Because administrators are not bound by USG votes, Jacobsen maintains the best way to improve services is to consult with university officials and convince them of the need for better facilities. Jacobsen points to research as one essential weapon in this battle of persuasion: USG members will present administrators with a study of the costs and benefits, for instance, of the parking lot conversion, and hope for a favorable decision.

The other weapon in the USG arsenal is money. An $8-per-student activities fee gives the USG a $36,000 annual discretionary budget. (The USG sets the amount of the fee, and the university includes it in term bills.) Some USG members are currently considering raising that fee to enable the group to fund more cultural and social events.

The 30 member, all-student USG is only one of several policy-making and advisory groups Princeton students can work through. Not all these groups deal with such mundane matters as fixing driers, either: the Priorities Committee, a student-faculty-worker group, has significant impact on Princeton's budgetary process, its members say. Composed of four undergraduates, two graduate students, six faculty members, a professional staff member and three top administrators, the group has almost complete access to all budgetary data.

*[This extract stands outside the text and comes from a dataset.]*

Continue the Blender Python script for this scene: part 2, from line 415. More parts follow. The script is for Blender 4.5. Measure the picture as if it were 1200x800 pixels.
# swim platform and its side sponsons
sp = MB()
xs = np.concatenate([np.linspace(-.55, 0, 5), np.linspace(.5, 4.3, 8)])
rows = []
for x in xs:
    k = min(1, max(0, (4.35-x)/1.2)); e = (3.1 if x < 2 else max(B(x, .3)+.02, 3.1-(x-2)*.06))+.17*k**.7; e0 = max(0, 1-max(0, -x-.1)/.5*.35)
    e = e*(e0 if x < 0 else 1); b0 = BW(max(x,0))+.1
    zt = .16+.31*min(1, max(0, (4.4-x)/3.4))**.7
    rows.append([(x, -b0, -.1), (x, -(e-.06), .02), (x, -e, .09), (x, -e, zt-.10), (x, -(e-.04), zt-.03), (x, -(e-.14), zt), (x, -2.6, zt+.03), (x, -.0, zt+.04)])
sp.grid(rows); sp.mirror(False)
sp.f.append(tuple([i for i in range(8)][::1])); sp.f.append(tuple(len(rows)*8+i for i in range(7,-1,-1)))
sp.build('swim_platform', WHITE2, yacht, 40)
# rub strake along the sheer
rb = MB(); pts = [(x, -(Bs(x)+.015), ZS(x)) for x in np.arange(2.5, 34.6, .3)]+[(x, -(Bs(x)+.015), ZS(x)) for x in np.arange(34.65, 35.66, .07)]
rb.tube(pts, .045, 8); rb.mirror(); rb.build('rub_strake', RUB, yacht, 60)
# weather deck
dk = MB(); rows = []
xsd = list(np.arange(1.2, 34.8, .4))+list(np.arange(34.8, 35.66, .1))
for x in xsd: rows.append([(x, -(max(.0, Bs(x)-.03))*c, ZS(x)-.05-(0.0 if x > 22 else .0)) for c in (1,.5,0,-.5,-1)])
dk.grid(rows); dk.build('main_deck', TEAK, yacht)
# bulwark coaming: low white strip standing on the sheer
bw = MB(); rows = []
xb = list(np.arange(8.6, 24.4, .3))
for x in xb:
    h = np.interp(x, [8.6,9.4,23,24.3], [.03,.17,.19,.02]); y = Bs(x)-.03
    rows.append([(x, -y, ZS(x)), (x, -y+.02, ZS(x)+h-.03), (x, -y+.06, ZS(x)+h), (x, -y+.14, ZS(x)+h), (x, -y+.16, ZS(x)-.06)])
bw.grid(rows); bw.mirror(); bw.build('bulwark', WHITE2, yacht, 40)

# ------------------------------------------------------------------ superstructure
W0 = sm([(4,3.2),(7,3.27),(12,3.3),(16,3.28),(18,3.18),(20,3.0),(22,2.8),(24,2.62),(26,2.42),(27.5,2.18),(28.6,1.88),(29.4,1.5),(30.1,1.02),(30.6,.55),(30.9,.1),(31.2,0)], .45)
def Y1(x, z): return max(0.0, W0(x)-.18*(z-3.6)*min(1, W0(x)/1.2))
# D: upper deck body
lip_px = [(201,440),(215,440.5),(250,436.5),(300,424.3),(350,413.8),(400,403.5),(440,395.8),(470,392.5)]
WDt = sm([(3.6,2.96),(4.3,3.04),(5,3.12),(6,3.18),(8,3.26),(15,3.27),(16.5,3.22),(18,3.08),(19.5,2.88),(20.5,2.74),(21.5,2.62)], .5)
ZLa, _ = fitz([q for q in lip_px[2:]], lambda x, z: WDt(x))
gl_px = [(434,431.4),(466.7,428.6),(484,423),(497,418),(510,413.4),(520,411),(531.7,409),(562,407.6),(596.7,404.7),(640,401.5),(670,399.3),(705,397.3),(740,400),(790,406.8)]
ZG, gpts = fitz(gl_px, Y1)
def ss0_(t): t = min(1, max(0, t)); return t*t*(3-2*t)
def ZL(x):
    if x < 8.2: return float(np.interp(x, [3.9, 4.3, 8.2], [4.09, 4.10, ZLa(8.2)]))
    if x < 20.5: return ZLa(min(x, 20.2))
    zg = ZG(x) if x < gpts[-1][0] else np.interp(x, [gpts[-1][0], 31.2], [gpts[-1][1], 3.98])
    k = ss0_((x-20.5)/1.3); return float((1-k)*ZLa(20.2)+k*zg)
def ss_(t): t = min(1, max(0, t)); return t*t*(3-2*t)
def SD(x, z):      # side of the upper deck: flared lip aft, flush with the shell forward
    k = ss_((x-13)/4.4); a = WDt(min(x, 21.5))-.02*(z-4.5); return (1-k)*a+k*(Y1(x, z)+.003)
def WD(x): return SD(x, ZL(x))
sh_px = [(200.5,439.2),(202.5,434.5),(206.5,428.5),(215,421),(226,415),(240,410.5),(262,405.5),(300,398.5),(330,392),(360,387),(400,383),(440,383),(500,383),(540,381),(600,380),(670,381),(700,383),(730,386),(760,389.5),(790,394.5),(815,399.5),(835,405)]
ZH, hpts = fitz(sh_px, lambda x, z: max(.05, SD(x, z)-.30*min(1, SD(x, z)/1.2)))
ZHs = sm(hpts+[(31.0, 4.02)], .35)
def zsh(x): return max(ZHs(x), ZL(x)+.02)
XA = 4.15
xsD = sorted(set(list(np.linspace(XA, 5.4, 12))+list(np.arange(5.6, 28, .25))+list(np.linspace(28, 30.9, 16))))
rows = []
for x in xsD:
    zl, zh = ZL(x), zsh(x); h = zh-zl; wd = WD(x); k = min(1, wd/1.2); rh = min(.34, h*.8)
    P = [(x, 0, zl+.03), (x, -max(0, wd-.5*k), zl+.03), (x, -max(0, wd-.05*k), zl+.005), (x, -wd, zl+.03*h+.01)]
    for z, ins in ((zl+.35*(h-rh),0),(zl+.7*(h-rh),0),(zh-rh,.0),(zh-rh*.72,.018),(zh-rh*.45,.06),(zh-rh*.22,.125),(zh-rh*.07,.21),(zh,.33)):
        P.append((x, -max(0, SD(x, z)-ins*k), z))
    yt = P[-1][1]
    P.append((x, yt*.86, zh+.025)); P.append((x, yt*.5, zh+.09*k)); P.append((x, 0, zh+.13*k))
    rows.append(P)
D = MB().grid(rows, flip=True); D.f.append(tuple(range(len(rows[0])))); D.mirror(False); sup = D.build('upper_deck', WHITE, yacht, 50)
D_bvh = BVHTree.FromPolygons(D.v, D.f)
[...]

Through the fall, the groups meets about twice a week. Each department sends it a detailed budget proposal for the upcoming year, specifying which costs may rise, and which services the department plans to increase or cut back. Over Christmas, the provost reports on the committee's suggestions for tuition, room and board fees, staff and faculty salaries, and departmental expenditures. The committee reviews the provost's first draft in January and then presents it as a recommendation to the university's president, who in turn recommends a budget to the Princeton Corporation. Since the Priorities Committee began to recommend budgets to the president in the 1970-71 academic year, the final budget has always followed its advice.

Although this system seems to provide Princeton students with far more influence than their Harvard counterparts, the committee has come in for sharp criticism. The meetings are not open to the public, and committee members may not openly discuss the budgetary data they receive. Frequent leaks in past years have eroded the significance of this prohibition, but many students still view the restriction as a problem.